We can't get even get people to stop reporting comments simply because they disagree with them. You'll never convince most members to stop using the vote buttons as expressions of agreement/disagreement.

Then why do we have the vote buttons?

Then why do we have the vote buttons?

I'm pretty sure the truest, most honest answer to that question is "because they came with the codebase."

My recollection is that there was a fair bit of discussion about this (codebase generally, and voting specifically) a year ago, when we took the exodus from reddit. There is a lot of stuff @ZorbaTHut wanted to do that we couldn't do right away. There were several possible codebases considered. We didn't really have the resources and time to build something up from scratch.

Once a day you should get a "The Motte Needs You" prompt; that is the bare foundation of the user feedback system Zorba has envisioned, and ideally the future of moderation and even perhaps AAQCs. But it is a work in progress; Rome wasn't built in a day and Zorba's current budget is about $200 per month plus whatever time he can steal from his employer and his family and himself. There are others who have very helpfully contributed to the code on a volunteer basis, and in fact anyone can do that provided they have some knowledge of coding (so: not me!); there's a Discord and everything.

You can't get people to stop downvoting those they just disagree with. You can't stop people from childishly reporting them. Somehow, the mod-help-prompt (I have no idea what to call it!) is something we're supposed to consider a good thing anyway?
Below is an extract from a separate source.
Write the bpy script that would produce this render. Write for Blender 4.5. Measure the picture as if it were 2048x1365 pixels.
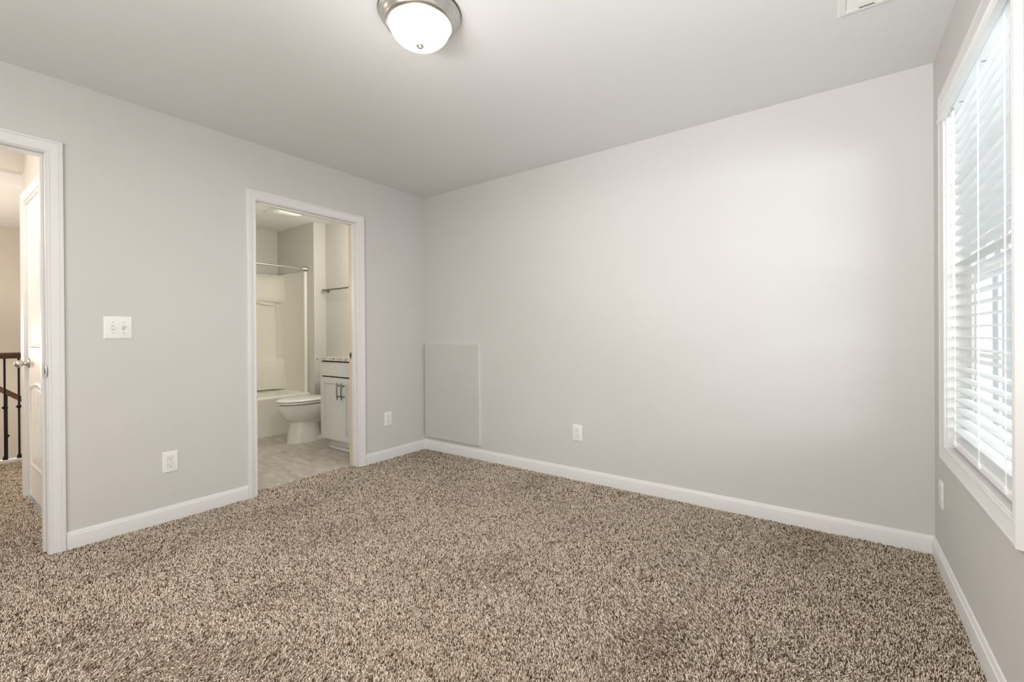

I read it back then, and considered it a distinction without a difference. I still do. When people are willing to downvote and report just for disagreeing with or disliking someone, they're going to be every bit as happy to throw people under the bus when their turn to Quincy (I now know what to call it!) comes up. It's happening right in this very thread. The people doing this aren't going to magically turn into even-handed judges when they're up for Quincy, and they are clearly numerous enough to send reasonable souls into the negatives. You had a cool idea! But that is all it ever was, and I don't think it's working out well for the site.

When people are willing to downvote and report just for disagreeing with or disliking someone, they're going to be every bit as happy to throw people under the bus when their turn to Quincy (I now know what to call it!) comes up.

Sure. And the system sees their votes, says "ah, these don't match moderator decisions", and throws 'em in the bin.

I think you've missed that entire section of the explanation.

It's happening right in this very thread.

You had a cool idea! But that is all it ever was, and I don't think it's working out well for the site.

Volunteer decisions are currently not exposed publicly in any way. You can't know how people are voting through it. And the volunteer system is barely even being used right now; it shows up as mod suggestions on reported posts, but that's it.

(Which is still useful! And the next step is rigging it up to make automated decisions.)

I think you're conflating vote results with the volunteer system; the two are completely unrelated.